Martyrs Day, Eid al-Fitr and demands for decency

Bernard Tabaire

What you need to know:

  • Preaching. Apart from preaching the message of love and prosperity, it would be a beautiful thing if the sheikhs and priests stood at the pulpit and denounced hate, greed, and bigotry in all forms. A vast majority of Ugandans visit the mosque or the church at least once a week. They need to hear a message that is edifying.

For the first time in a while, Martyrs Day and Eid al-Fitr fall within days of each other, effectively making this a holy week. Monday is Martyrs Day and (very likely) Wednesday is Eid al-Fitr. Both are public holidays. For the lazy amongst us, this is a godsend.
Essentially, Christians will celebrate the martyrs while Muslims will celebrate the end of the month of fasting — Ramadan. To be sure, there are Muslim martyrs too, except that they have not yet captured the public imagination. That may change soon.
At an Iftar dinner at State House on Tuesday, President Museveni promised Muslim leaders that he would help establish a Muslim martyrs’ shrine at Namugongo, to join the Catholic and Anglican sites.

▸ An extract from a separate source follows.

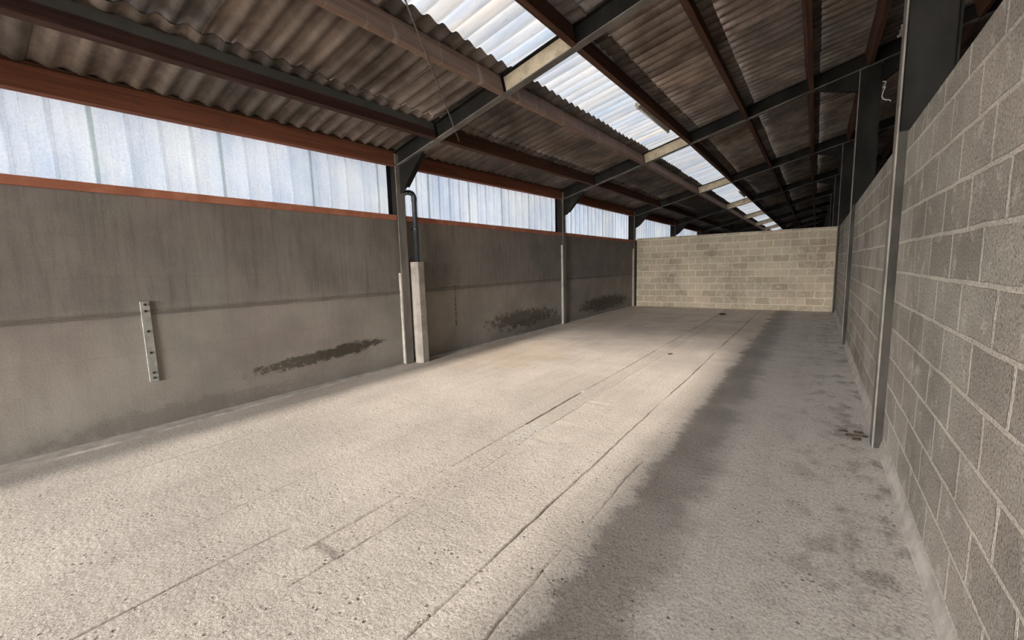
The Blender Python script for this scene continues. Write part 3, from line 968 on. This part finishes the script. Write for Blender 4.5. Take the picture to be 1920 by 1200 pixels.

About 70 Muslims were killed on the orders of Kabaka Muteesa I about 1877, while the 45 Christians were put to death nearly a decade later on the orders of Mwanga II. That the Christian martyrs are better known than the Muslim is a matter that invites investigation. It may well be because the Christians, with support of their European (especially British) enablers, ended up as rulers in Buganda and later Uganda. It appears the victors from the religious wars of the 1880s, like all victors, chose to tell their story and either ignored or completely downplayed the other. The more one examines the foundations of “modern” Uganda, the more intriguing the story.
War. Authoritarianism. Marginalisation/exclusion. Greed.
Religious leaders, and a smattering of politicians, will implore us on either big day to abandon our bad ways and do good by God/Allah and by fellow human beings.

Ramadan is a time for “prayer, reflection, community”. These are things to embrace and live by daily and Ramadan offers the opportunity for enhancement. If we suffered from a good dose of angst about our society, we would not need to be reminded of these values.
We need not die like the religious martyrs but, like them, it is good to have some cherished values.
Getting on and up in life animates us. But must pursuit of one’s happiness come at the expense of many other people? Think corruption in all its grand manifestations.

If all authority comes from God, then I suppose those who wield it should do so not with the devil’s grip, but with humility while promoting the common good.
No to marginalisation and exclusion of any sort: ethnic, gender, religion, region, race, sexual orientation.
No to taking advantage of others. Yet rape and defilement are all too common. Sexual assault, and its variant harassment, even more so.
Apart from preaching the message of love and prosperity, it would be a beautiful thing if the sheikhs and priests stood at the pulpit and denounced hate, greed, and bigotry in all forms.

A vast majority of Ugandans visit the mosque or the church at least once a week. They need to hear a message that is edifying. Instead, they are regularly subjected to homilies steeped in soft bigotry and ignorance. Dare you say you are gay, for example. You could be skinned alive at high noon at Kampala’s City Square.
The good books ultimately speak of love yet we speak and act out of rank malice. And lately we have evidence in Kampala that even pastors are not immune. Nothing is too little to be stolen, nothing is too small to be trashed and expended with.

The martyrs were done in largely on the whim of the Kabaka of the day. Whimsy is not always a good thing.
The pages at the Kabaka’s court may have been roasted at the stake for their inflexible will and sense of purpose, but we do not need a repeat today. Even dishonourable people should unfailingly be subjected to due process.

Ultimately, we should be about decency in both public and private life. Right should be right and wrong, wrong. The month of Ramadan compels us to reflect on that. The martyrs suggest that there are some larger things worth dying for. Even if you don’t agree with the martyrs, this stuff is worth contemplation.

Bernard Tabaire is a media trainer and commentator on public affairs based in Kampala.